§ **Your task**
Copy nothing but the part that opens with the line containing "Write the bpy" and closes with the line containing "rad = math.radians". Do not include pictures.
═══ Supplied data ═══
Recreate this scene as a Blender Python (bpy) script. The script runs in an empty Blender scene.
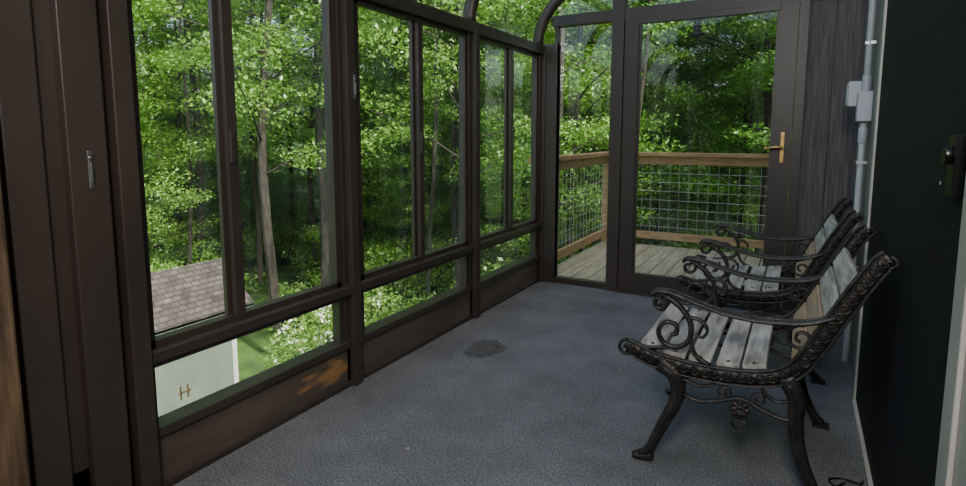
═══
═══ Supplied data ═══
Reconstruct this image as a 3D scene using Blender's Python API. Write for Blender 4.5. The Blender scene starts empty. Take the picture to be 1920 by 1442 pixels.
═══
═══ Supplied data ═══
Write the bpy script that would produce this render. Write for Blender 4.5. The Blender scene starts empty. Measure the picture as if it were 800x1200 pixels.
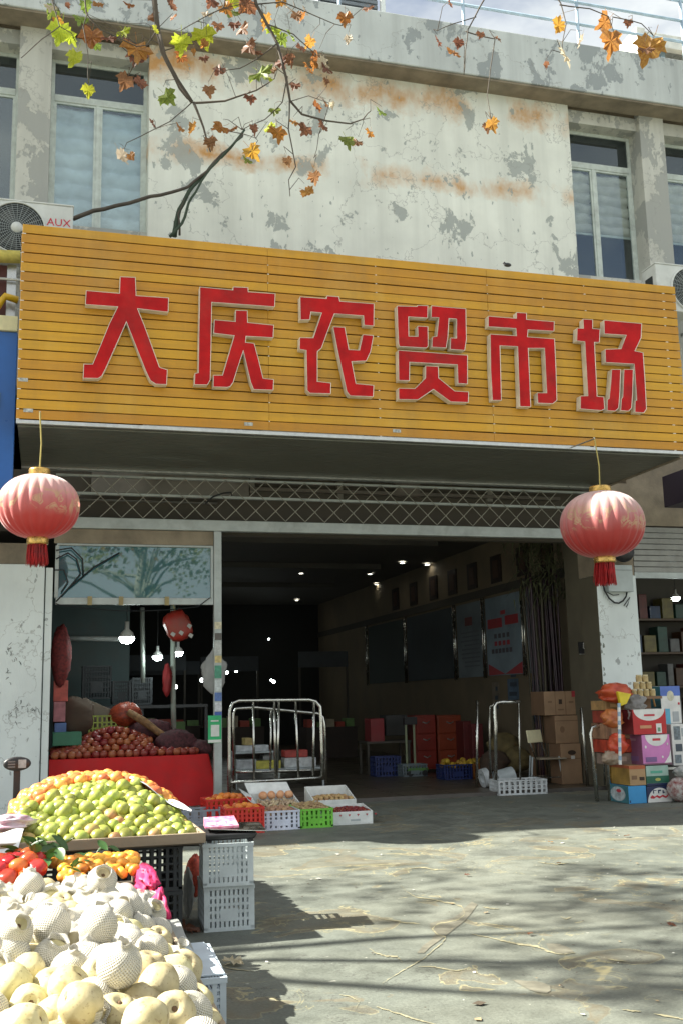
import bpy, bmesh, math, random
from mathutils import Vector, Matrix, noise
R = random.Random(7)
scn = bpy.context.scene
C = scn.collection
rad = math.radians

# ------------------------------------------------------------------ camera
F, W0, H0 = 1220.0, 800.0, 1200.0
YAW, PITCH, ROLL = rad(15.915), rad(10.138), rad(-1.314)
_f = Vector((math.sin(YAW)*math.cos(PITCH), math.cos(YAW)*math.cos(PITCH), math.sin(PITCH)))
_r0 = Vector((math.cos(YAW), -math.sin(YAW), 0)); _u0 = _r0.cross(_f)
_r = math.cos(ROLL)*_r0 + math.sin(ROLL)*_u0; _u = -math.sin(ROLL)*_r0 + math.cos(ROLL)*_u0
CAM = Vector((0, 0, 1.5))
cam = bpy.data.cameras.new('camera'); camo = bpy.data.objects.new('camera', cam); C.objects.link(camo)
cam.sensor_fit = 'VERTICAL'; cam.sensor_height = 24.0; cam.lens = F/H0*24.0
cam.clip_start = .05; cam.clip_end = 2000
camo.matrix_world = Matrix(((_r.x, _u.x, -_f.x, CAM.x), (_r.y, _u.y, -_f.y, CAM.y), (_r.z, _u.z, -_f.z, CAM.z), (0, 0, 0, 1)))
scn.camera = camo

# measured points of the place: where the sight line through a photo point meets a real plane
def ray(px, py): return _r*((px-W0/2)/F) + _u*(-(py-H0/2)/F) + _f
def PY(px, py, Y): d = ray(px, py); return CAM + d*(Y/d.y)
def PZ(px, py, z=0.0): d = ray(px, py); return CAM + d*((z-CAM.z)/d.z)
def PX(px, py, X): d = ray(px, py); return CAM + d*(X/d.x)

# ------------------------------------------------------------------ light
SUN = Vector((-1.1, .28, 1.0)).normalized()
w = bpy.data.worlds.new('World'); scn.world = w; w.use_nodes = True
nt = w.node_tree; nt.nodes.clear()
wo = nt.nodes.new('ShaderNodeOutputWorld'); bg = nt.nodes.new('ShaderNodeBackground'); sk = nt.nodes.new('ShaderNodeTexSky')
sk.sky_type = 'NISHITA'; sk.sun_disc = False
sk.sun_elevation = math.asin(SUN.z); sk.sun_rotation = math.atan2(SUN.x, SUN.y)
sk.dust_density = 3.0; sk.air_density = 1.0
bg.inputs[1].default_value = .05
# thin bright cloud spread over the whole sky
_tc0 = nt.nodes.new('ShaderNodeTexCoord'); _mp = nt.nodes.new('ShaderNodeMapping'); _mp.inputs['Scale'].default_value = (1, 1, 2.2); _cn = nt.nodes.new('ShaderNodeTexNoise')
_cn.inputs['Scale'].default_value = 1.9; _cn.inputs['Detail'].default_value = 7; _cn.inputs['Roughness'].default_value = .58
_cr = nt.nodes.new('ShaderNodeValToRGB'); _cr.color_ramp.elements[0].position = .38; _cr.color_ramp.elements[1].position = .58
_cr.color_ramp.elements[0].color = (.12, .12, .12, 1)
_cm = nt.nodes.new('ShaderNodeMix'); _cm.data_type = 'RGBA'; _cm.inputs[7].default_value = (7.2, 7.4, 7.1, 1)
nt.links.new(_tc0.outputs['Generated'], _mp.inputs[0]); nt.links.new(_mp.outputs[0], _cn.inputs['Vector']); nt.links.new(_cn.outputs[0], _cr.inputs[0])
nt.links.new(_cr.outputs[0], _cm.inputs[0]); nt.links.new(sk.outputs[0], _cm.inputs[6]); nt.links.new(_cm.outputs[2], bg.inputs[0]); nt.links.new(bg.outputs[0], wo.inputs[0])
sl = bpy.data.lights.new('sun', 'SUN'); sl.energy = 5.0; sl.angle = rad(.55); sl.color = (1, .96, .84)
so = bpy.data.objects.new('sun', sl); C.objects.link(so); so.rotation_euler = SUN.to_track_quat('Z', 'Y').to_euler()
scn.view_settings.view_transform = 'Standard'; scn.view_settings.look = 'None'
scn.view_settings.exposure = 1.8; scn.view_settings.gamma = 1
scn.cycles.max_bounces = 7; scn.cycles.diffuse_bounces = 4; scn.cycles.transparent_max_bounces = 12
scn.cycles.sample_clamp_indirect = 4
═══
§ **The output**
Write the bpy script that would produce this render. Write for Blender 4.5. The Blender scene starts empty. Measure the picture as if it were 800x1200 pixels.
import bpy, bmesh, math, random
from mathutils import Vector, Matrix, noise
R = random.Random(7)
scn = bpy.context.scene
C = scn.collection
rad = math.radians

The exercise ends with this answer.